Sunday, June 24, 2007

On Having Malaria For Many Years

It all began at WICC, the largest station in the market, where I began in the news department. But I could spin discs with the best of them and splice tape better than the best of them. That was 48 years ago; I was 17 and hungrier for radio than food.

We were on 24 hours/day, which was somewhat unusual at the time. We also had an FM side, which was definitely new and, like all stations at that time, mono; stereo FM had not been invented yet.

Part of my job involved monitoring shortwave radio stations from a handful of countries, tape recording their news broadcasts and, if there was anything of interest for us, editing the specific item down to 30-45 seconds for air.

FM was all-jazz: records, tapes, in-studio interviews, live shows from Bridgeport night spots. All this from a studio which was probably far less than 10 feet by 10 feet.

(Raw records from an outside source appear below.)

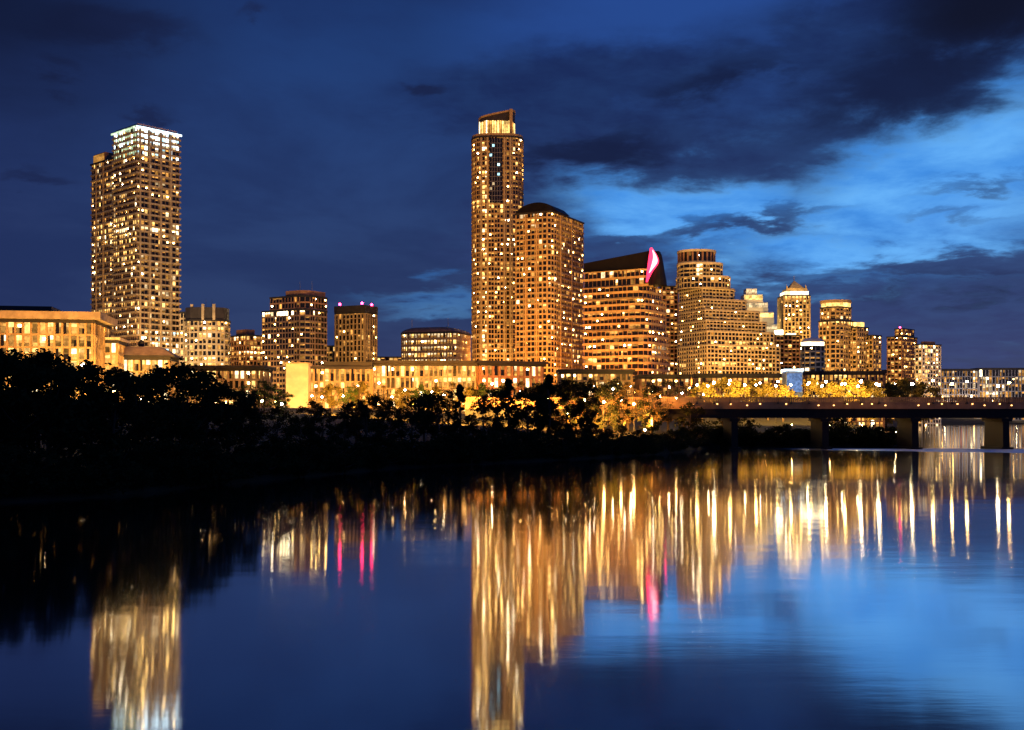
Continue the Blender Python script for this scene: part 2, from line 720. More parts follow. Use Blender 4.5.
# --- far left civic block with a wide overhanging roof
D = 300
pl = front(-90, 89, D, 22, 10)
B = Building('civic_building', 'low wide civic building with glowing columns under an overhanging flat roof', 'building', pl)
zt = Z(322, D)
B.volume(pl, None, zt, fl=3.6, bay=2.0, sp=.5, pw=.55, po=.5, mat='tan_concrete', lit=4, pal=[('lit_dim', 2), ('lit_amber', 5), ('lit_gold', 5), ('lit_cream', 2), ('lit_hot', .4)])
b = MB(); b.prism(offset(pl, 2.2), zt + .95, zt + 3.0, 'limestone'); b.build('roof_overhang', B.root)
b = MB()
b.prism(shrink(pl, .5), zt + 3.0, zt + 5, 'dark_roof'); b.build('roof_plant', B.root)
B.done()

D = 318
pl = front(60, 116, D, 16, 10)
B = Building('stone_annexe', 'lower amber lit annexe between the civic block and the white crowned tower', 'building', pl)
B.volume(pl, None, Z(343, D), fl=3.4, bay=1.9, sp=.6, pw=.5, mat='tan_concrete', lit=2.6, pal=[('lit_amber', 5), ('lit_gold', 4), ('lit_cream', 2)])
b = MB(); b.prism(offset(pl, .8), Z(343, D) + .95, Z(343, D) + 1.7, 'pale_plaster'); b.build('cornice', B.root)
B.done(60)

# --- tall tower with the white crown
D = 621
pl = corner(92, 137, 179, D, 42)
zt = Z(127, D)
B = Building('residential_tower', 'tall slab residential tower with glowing white and green crown', 'tower', pl)
def crownband(q, nf, z, mid, c, nb):  # top panes glow in place of the lit crown fins
    py = HZ - (z - CAMH) * F / D
    right = mid.x > X(137, D)
    r_ = rnd.random()
    if py < 141: return ('lit_white' if r_ < .85 else 'lit_cool') if right else ('lit_green' if r_ < .6 else 'lit_white')
    if py < 156: return (('lit_white' if r_ < .3 else ('lit_cool' if r_ < .4 else None)) if right else ('lit_green' if r_ < .7 else None))
    if 216 < py < 226 and not right and r_ < .7: return 'lit_gold'
    if 222 < py < 230 and r_ < .7: return 'lit_cream'
    if 226 < py < 240 and not right and r_ < .5: return 'lit_gold'
    if 250 < py < 258 and not right and r_ < .6: return 'lit_gold'
    if 300 < py < 308 and r_ < .45: return 'lit_gold'
    if 330 < py and right and r_ < .4: return 'lit_cool' if r_ < .12 else 'lit_cream'
    return None
# main block takes the right part of the left face; a lower strip stands on its left
C, Rp, Bk, Lp = [Vector(p) for p in pl]
cut = C + (Lp - C) * .50
cut2 = Rp + (Bk - Rp) * .50
main = [tuple(C), tuple(Rp), tuple(cut2), tuple(cut)]
low = [tuple(cut), tuple(cut2), tuple(Bk), tuple(Lp)]
pal2 = [('lit_dim', 4), ('lit_amber', 3), ('lit_gold', 4), ('lit_soft', 4), ('lit_cream', 2.5), ('lit_hot', .4)]
B.volume(main, None, zt, fl=3.3, bay=2.2, sp=.95, so=.9, pw=.28, po=.35, mat='brown_granite', fmat='limestone', lit=.34, pal=pal2, band=crownband)
zl = Z(160, D + 20)
B.volume(low, None, zl, fl=3.3, bay=2.2, sp=.95, so=.7, pw=.28, po=.3, mat='brown_granite', fmat='limestone', lit=.36, pal=pal2, band=lambda q, nf, z, mid, c, nb: crownband(q, nf, z, mid, c, nb) if HZ - (z - CAMH) * F / D > 200 else None)
ribs(B, main, (139.5, 149, 160, 170), B.z, zt - .3, .8, 'limestone', 1.2)
ribs(B, low, (97, 104), B.z, zl - .3, .8, 'tan_concrete', 1.0)
b = MB()
cc = shrink(main, .93)
b.prism(cc, zt + .9, zt + 2.6, 'white_panel')
b.build('crown', B.root)
b = MB()
for i in range(4):
    p0, p1 = Vector(offset(main, 1.2)[i]), Vector(offset(main, 1.2)[(i + 1) % 4])
    e = (p1 - p0).normalized()
    if i in (0, 3):
        mid = (p0 + p1) / 2
        n_ = Vector((e.y, -e.x))
        b.hexa([(*(p0 + n_ * .02), zt - .5), (*(p1 + n_ * .02), zt - .5), (*(p1 - n_ * .3), zt - .5), (*(p0 - n_ * .3), zt - .5)], [(*(p0 + n_ * .02), zt + .6), (*(p1 + n_ * .02), zt + .6), (*(p1 - n_ * .3), zt + .6), (*(p0 - n_ * .3), zt + .6)], 'lit_white' if i == 0 else 'lit_green')
b.build('crown_light', B.root)
b = MB()
ls = shrink([low[0], low[1], low[2], low[3]], 1.0)
a_, d_ = Vector(low[3]), Vector(low[0])
q0, q1 = a_ + (d_ - a_) * .05, a_ + (d_ - a_) * .55
inn_ = (Vector(low[2]) - a_).normalized()
b.prism([tuple(q0 + inn_ * .6), tuple(q1 + inn_ * .6), tuple(q1 + inn_ * 9), tuple(q0 + inn_ * 9)][::-1][::-1], zl + .9, zl + 6.2, 'brick')
b.face([(q0.x, q0.y + .3, zl + 1.2), (q1.x, q1.y + .3, zl + 1.2), (q1.x, q1.y + .3, zl + 5.6), (q0.x, q0.y + .3, zl + 5.6)], 'lit_dim')  # emissive face added for the orange glow of this block
b.build('lift_house', B.root)
b = MB()
b.tube([(*(d_ + (a_ - d_) * .25 + inn_ * 3), zl + .9), (*(d_ + (a_ - d_) * .25 + inn_ * 3), zl + 9)], [.25, .12], 'grey_steel')
b.build('mast', B.root)
B.done()

# --- pavilion with hipped roof in front of it
D = 330
pl = front(105, 168, D, 15, 8)
B = Building('pavilion', 'pavilion with dark hipped roof and roof vent below the white crowned tower', 'building', pl)
zt = Z(360, D)
B.volume(pl, None, zt, fl=3.4, bay=1.8, sp=.5, pw=.45, mat='tan_concrete', lit=2.6, pal=[('lit_amber', 3), ('lit_gold', 4), ('lit_cream', 3)])
b = MB()
o_ = offset(pl, 1.8)
b.prism(o_, zt + .92, zt + 1.4, 'dark_roof')
inner = shrink(o_, .55)
for i in range(4):
    j = (i + 1) % 4
    b.face([(*o_[i], zt + 1.4), (*o_[j], zt + 1.4), (*inner[j], zt + 4.2), (*inner[i], zt + 4.2)], 'tan_concrete')
b.face([(*p, zt + 4.2) for p in inner], 'dark_roof')
b.build('hipped_roof', B.root)
cx = sum(p[0] for p in pl) / 4; cy = sum(p[1] for p in pl) / 4
b = MB(); b.tube([(cx, cy, zt + 4.1), (cx, cy, zt + 6.0), (cx, cy, zt + 6.6)], [.9, .9, .2], 'dark_roof'); b.build('roof_vent', B.root)
B.done(40)

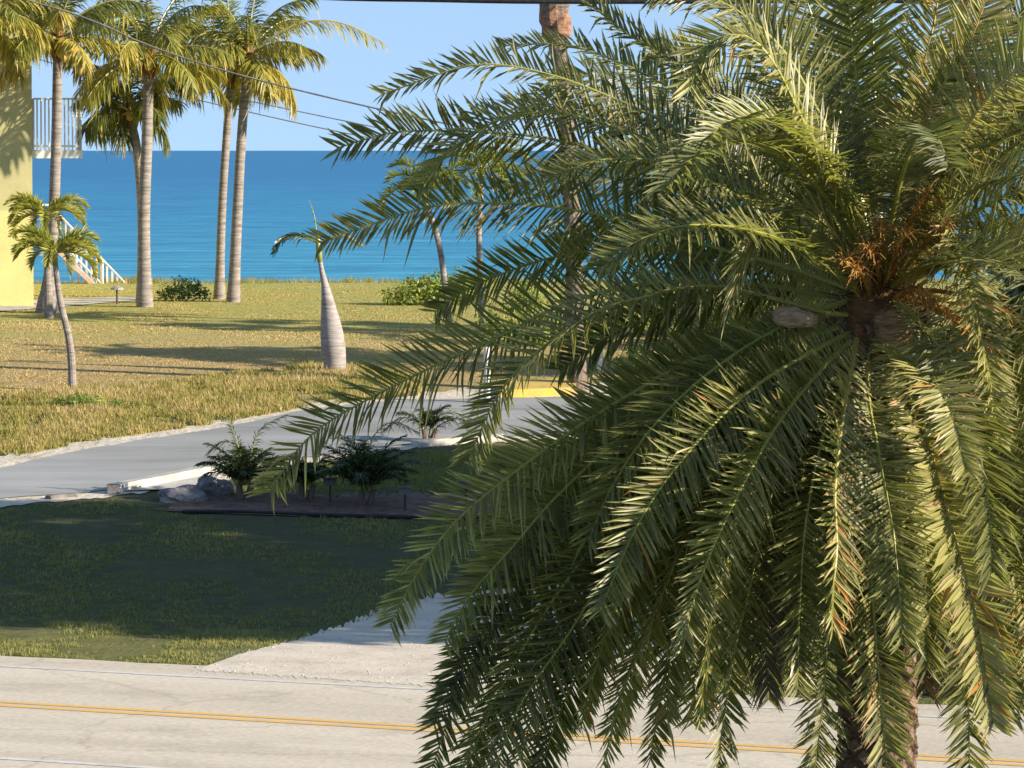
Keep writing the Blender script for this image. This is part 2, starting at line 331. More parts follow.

Later, I cultivated my older, “classical music” voice at another small outlet which broadcast to a rather sophisticated location. Years afterward, I told my students, “The only thing that matters is what comes out of the speaker.” Here, and another one or two places, were the embodiment of that teaching; horrible dumps, but I treated each and its programming with dignity. The cockroaches and rats never cared.

From day one, I had caught “Radio Malaria”; it would never be out of my blood. Some people get over it, others are lucky and die with a microphone in their hands.